◆ DATA BLOCK:

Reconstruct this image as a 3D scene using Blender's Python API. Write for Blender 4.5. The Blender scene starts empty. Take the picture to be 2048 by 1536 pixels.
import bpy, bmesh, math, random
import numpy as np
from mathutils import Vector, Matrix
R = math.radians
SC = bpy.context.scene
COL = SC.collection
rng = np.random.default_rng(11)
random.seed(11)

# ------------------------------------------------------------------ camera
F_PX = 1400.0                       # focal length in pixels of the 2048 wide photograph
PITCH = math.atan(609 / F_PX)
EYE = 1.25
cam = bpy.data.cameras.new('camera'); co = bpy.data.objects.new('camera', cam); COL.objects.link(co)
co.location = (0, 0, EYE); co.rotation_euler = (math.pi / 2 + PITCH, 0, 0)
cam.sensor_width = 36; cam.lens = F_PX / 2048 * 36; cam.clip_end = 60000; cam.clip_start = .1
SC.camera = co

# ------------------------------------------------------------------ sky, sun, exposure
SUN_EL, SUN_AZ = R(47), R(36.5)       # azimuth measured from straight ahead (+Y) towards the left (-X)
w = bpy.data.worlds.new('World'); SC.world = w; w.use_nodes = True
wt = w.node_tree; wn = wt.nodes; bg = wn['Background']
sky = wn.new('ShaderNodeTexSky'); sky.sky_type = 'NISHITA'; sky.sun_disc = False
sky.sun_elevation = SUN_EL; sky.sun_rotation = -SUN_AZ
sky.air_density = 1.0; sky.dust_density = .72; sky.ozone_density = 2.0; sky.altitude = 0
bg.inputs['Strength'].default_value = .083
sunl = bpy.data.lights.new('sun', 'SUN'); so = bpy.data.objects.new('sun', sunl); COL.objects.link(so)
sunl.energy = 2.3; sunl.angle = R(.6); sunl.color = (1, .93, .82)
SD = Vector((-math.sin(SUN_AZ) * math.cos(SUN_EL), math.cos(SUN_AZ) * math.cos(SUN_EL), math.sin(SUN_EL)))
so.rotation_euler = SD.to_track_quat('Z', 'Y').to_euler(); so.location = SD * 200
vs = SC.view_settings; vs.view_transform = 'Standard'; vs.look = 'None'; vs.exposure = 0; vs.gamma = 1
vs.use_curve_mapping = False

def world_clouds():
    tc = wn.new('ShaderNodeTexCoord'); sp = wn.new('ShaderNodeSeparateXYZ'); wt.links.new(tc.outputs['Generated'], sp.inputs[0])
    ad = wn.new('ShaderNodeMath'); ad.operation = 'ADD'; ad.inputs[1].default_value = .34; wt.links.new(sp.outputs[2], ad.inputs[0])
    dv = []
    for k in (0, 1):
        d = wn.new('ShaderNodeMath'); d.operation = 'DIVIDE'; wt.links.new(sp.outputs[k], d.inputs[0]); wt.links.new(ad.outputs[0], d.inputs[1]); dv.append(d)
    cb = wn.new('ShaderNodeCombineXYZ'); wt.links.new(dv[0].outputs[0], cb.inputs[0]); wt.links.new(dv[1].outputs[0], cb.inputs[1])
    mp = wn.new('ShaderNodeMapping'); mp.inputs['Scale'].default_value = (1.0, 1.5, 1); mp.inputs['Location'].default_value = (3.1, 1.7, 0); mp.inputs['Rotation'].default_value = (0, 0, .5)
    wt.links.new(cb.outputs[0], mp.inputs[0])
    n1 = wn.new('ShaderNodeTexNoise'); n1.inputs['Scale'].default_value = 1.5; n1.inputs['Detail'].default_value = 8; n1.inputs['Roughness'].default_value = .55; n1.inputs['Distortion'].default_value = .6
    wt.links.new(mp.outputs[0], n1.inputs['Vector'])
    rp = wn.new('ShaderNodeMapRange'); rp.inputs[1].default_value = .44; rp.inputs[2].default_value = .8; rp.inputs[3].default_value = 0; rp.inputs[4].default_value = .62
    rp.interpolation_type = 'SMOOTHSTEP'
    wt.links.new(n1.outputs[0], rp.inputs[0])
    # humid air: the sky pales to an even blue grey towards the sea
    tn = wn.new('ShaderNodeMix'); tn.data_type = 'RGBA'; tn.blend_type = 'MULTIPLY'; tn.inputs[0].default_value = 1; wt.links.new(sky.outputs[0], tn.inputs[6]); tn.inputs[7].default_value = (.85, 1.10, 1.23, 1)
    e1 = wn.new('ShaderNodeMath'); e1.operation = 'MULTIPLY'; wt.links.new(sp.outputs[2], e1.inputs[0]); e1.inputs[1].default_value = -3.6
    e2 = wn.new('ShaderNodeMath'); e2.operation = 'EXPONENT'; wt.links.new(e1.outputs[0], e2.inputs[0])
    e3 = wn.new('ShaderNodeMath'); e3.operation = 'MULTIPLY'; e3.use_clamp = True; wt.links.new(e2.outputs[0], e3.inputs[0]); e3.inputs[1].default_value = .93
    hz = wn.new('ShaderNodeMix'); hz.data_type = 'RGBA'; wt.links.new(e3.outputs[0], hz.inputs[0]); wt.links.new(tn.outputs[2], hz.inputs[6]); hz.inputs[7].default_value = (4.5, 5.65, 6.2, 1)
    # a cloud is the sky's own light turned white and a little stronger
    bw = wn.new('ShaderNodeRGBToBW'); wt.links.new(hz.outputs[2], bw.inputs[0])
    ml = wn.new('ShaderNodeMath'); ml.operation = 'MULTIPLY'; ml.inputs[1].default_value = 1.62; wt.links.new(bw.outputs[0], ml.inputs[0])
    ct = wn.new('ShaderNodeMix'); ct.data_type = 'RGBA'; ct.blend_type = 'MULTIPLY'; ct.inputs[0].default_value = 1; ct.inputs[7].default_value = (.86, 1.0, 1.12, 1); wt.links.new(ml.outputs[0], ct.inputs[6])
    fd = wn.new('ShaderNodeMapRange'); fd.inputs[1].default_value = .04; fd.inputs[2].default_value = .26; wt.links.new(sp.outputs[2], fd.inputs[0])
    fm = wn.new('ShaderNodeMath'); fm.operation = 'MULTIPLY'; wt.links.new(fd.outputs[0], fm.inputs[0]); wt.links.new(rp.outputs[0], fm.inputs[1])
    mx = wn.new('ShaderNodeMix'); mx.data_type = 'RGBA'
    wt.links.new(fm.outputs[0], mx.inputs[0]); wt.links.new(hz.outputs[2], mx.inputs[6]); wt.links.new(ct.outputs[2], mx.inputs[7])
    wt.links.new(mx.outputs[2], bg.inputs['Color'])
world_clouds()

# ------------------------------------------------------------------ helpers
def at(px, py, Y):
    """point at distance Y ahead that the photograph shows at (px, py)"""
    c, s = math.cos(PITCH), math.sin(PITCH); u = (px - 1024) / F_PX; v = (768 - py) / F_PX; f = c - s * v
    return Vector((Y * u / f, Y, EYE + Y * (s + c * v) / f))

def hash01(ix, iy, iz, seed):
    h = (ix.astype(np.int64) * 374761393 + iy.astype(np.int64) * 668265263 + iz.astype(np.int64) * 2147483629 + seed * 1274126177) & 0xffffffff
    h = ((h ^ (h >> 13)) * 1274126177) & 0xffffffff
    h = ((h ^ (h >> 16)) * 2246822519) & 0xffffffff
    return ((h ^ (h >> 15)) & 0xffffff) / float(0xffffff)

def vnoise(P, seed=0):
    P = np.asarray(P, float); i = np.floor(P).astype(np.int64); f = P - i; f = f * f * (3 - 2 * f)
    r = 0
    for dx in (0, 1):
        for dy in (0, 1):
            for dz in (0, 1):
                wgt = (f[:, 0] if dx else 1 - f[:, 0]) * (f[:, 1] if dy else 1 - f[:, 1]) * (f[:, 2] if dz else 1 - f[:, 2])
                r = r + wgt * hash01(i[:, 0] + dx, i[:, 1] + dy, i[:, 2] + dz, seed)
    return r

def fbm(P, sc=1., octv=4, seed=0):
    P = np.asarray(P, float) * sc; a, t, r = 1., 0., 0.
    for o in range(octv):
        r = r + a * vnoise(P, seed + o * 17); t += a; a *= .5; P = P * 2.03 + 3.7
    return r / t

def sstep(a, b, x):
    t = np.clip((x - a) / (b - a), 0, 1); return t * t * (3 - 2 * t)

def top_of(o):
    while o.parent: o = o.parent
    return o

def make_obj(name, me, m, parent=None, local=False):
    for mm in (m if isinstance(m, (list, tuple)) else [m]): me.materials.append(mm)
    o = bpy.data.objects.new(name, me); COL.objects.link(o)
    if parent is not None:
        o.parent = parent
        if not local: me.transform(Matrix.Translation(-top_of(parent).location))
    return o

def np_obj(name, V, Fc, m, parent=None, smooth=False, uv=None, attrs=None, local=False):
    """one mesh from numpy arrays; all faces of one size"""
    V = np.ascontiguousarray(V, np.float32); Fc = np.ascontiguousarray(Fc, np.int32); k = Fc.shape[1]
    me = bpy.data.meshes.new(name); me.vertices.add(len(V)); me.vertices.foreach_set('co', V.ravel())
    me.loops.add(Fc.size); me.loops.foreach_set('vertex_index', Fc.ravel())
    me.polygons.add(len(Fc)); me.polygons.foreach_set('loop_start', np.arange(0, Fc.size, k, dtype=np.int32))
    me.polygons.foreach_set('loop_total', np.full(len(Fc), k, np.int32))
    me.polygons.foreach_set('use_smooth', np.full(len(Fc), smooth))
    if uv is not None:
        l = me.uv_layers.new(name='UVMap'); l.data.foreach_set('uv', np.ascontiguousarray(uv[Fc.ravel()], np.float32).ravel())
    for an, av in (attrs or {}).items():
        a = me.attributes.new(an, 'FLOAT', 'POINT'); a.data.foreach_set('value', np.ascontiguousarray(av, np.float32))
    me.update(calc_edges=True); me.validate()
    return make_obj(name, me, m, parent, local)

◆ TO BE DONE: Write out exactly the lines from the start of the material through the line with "vs.use_curve_mapping = False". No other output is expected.

◆ EXERCISE SOLUTION:
Reconstruct this image as a 3D scene using Blender's Python API. Write for Blender 4.5. The Blender scene starts empty. Take the picture to be 2048 by 1536 pixels.
import bpy, bmesh, math, random
import numpy as np
from mathutils import Vector, Matrix
R = math.radians
SC = bpy.context.scene
COL = SC.collection
rng = np.random.default_rng(11)
random.seed(11)

# ------------------------------------------------------------------ camera
F_PX = 1400.0                       # focal length in pixels of the 2048 wide photograph
PITCH = math.atan(609 / F_PX)
EYE = 1.25
cam = bpy.data.cameras.new('camera'); co = bpy.data.objects.new('camera', cam); COL.objects.link(co)
co.location = (0, 0, EYE); co.rotation_euler = (math.pi / 2 + PITCH, 0, 0)
cam.sensor_width = 36; cam.lens = F_PX / 2048 * 36; cam.clip_end = 60000; cam.clip_start = .1
SC.camera = co

# ------------------------------------------------------------------ sky, sun, exposure
SUN_EL, SUN_AZ = R(47), R(36.5)       # azimuth measured from straight ahead (+Y) towards the left (-X)
w = bpy.data.worlds.new('World'); SC.world = w; w.use_nodes = True
wt = w.node_tree; wn = wt.nodes; bg = wn['Background']
sky = wn.new('ShaderNodeTexSky'); sky.sky_type = 'NISHITA'; sky.sun_disc = False
sky.sun_elevation = SUN_EL; sky.sun_rotation = -SUN_AZ
sky.air_density = 1.0; sky.dust_density = .72; sky.ozone_density = 2.0; sky.altitude = 0
bg.inputs['Strength'].default_value = .083
sunl = bpy.data.lights.new('sun', 'SUN'); so = bpy.data.objects.new('sun', sunl); COL.objects.link(so)
sunl.energy = 2.3; sunl.angle = R(.6); sunl.color = (1, .93, .82)
SD = Vector((-math.sin(SUN_AZ) * math.cos(SUN_EL), math.cos(SUN_AZ) * math.cos(SUN_EL), math.sin(SUN_EL)))
so.rotation_euler = SD.to_track_quat('Z', 'Y').to_euler(); so.location = SD * 200
vs = SC.view_settings; vs.view_transform = 'Standard'; vs.look = 'None'; vs.exposure = 0; vs.gamma = 1
vs.use_curve_mapping = False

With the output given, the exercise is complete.